Take the listing and print it in full, exactly as given.

[start PROVIDED DATA]

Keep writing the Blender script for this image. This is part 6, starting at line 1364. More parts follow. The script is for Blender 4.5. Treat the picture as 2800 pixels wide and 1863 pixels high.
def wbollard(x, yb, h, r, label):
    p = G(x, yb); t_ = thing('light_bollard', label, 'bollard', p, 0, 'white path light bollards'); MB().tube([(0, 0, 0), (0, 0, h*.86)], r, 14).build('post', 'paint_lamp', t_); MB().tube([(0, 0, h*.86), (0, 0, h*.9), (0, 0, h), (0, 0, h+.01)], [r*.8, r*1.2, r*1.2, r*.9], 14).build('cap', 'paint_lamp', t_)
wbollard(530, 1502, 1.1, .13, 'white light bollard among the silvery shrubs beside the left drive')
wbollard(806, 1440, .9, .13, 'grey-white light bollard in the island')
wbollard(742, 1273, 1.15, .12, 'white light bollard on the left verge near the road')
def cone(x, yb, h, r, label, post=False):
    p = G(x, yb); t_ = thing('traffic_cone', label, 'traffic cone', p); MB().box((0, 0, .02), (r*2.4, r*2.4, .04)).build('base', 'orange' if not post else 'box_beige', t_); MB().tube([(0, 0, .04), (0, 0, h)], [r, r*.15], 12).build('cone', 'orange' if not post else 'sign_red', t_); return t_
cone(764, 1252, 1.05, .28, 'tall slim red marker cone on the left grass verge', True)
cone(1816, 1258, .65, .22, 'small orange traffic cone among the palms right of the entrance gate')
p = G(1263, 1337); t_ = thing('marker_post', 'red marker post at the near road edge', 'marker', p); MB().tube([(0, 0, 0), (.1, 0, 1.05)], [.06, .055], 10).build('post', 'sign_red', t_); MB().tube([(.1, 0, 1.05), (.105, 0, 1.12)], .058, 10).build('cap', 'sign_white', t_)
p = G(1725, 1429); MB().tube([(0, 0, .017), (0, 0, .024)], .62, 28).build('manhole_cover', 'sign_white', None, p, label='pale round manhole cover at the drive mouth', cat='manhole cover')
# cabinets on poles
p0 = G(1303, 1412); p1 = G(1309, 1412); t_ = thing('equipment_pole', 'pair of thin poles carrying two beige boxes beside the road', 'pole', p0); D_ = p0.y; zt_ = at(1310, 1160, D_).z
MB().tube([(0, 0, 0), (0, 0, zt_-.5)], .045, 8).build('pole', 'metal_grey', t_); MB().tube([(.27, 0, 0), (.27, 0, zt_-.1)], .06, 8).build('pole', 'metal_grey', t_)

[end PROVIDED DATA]

## WORKED ANSWER
Keep writing the Blender script for this image. This is part 6, starting at line 1364. More parts follow. The script is for Blender 4.5. Treat the picture as 2800 pixels wide and 1863 pixels high.
def wbollard(x, yb, h, r, label):
    p = G(x, yb); t_ = thing('light_bollard', label, 'bollard', p, 0, 'white path light bollards'); MB().tube([(0, 0, 0), (0, 0, h*.86)], r, 14).build('post', 'paint_lamp', t_); MB().tube([(0, 0, h*.86), (0, 0, h*.9), (0, 0, h), (0, 0, h+.01)], [r*.8, r*1.2, r*1.2, r*.9], 14).build('cap', 'paint_lamp', t_)
wbollard(530, 1502, 1.1, .13, 'white light bollard among the silvery shrubs beside the left drive')
wbollard(806, 1440, .9, .13, 'grey-white light bollard in the island')
wbollard(742, 1273, 1.15, .12, 'white light bollard on the left verge near the road')
def cone(x, yb, h, r, label, post=False):
    p = G(x, yb); t_ = thing('traffic_cone', label, 'traffic cone', p); MB().box((0, 0, .02), (r*2.4, r*2.4, .04)).build('base', 'orange' if not post else 'box_beige', t_); MB().tube([(0, 0, .04), (0, 0, h)], [r, r*.15], 12).build('cone', 'orange' if not post else 'sign_red', t_); return t_
cone(764, 1252, 1.05, .28, 'tall slim red marker cone on the left grass verge', True)
cone(1816, 1258, .65, .22, 'small orange traffic cone among the palms right of the entrance gate')
p = G(1263, 1337); t_ = thing('marker_post', 'red marker post at the near road edge', 'marker', p); MB().tube([(0, 0, 0), (.1, 0, 1.05)], [.06, .055], 10).build('post', 'sign_red', t_); MB().tube([(.1, 0, 1.05), (.105, 0, 1.12)], .058, 10).build('cap', 'sign_white', t_)
p = G(1725, 1429); MB().tube([(0, 0, .017), (0, 0, .024)], .62, 28).build('manhole_cover', 'sign_white', None, p, label='pale round manhole cover at the drive mouth', cat='manhole cover')
# cabinets on poles
p0 = G(1303, 1412); p1 = G(1309, 1412); t_ = thing('equipment_pole', 'pair of thin poles carrying two beige boxes beside the road', 'pole', p0); D_ = p0.y; zt_ = at(1310, 1160, D_).z
MB().tube([(0, 0, 0), (0, 0, zt_-.5)], .045, 8).build('pole', 'metal_grey', t_); MB().tube([(.27, 0, 0), (.27, 0, zt_-.1)], .06, 8).build('pole', 'metal_grey', t_)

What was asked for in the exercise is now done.